The work of Ohio’s Foreclosure Prevention Task Force is nearing its end, and a report of its findings and recommendations will soon be making its way to Governor Strickland’s desk.

Among a variety of responses to the unquestioned statewide crisis in the area of foreclosures, which involved an amazing 60,728 houses in Ohio during the first half of 2007 alone, is a recommendation that the State create a fund to financially assist communities in redeveloping older neighborhoods – including substantial money, as reported by the Columbus Dispatch, to, among other goals, “tear down blighted and abandoned houses...”

The work of the task force is part of a multi-year push by a variety of interests to address the issue, which is as critical in Ohio as anywhere else in the country. The Chair of the task force has been careful to emphasize that any demolition decisions would be up to local communities, and apparently demolition or other strategies to redevelop entire neighborhoods will have a higher priority than addressing individual problem properties.

Across the country, cities have adopted massive demolition strategies to encouage redevelopment in problematic areas.

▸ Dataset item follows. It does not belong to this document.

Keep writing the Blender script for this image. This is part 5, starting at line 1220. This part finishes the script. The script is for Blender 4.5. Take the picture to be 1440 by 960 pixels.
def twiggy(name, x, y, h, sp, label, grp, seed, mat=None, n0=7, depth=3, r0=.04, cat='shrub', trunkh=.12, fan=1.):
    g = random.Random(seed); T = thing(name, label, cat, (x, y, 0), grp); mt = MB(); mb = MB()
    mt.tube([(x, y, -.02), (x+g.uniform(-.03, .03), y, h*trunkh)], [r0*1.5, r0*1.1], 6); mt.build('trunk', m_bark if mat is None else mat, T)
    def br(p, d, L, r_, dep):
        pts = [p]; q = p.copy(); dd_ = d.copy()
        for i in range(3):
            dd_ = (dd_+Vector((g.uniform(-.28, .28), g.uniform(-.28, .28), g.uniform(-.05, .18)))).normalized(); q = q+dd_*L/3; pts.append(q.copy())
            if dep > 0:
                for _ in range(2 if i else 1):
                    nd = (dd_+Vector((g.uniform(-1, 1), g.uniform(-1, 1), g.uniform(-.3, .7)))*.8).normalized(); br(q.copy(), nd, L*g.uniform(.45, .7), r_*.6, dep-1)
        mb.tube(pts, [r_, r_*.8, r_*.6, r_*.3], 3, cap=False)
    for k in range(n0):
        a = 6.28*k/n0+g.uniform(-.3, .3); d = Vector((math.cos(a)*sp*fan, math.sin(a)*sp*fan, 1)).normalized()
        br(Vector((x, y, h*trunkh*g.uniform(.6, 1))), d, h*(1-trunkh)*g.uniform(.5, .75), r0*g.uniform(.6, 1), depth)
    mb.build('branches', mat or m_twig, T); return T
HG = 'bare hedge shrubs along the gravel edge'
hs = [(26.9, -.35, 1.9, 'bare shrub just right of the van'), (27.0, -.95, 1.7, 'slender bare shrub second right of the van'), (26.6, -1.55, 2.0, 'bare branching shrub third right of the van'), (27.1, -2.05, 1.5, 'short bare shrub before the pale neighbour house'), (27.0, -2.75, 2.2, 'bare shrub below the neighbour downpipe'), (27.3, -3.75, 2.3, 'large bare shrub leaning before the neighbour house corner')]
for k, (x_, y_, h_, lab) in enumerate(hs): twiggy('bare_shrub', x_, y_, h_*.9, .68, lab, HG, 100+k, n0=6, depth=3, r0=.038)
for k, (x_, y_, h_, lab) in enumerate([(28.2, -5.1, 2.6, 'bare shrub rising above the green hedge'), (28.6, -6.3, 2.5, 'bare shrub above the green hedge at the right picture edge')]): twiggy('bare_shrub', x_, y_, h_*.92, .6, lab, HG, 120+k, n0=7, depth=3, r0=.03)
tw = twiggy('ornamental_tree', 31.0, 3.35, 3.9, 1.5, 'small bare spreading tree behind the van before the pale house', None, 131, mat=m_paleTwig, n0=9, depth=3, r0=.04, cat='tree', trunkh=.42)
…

The strategy recommended by the Task Force seems designed to boost communities like Youngstown, which has set out on a purposeful course to remove a very large number of older properties in a programmatic and designed fashion.

As the majority of Ohio’s listings on the National Register of Historic Places (including those in National Register Districts) are residential structures, the future of the state's older neighborhoods should be important to advocates of preservation and revitalization. The non-profit statewide preservation community was somewhat frustrated at the National Vacant Properties Forum in 2005 by the lack of integration of preservation-based considerations into the vacant properties discussion. Time will tell how this new strategy will impact Ohio’s older neighborhoods and the history that lives there.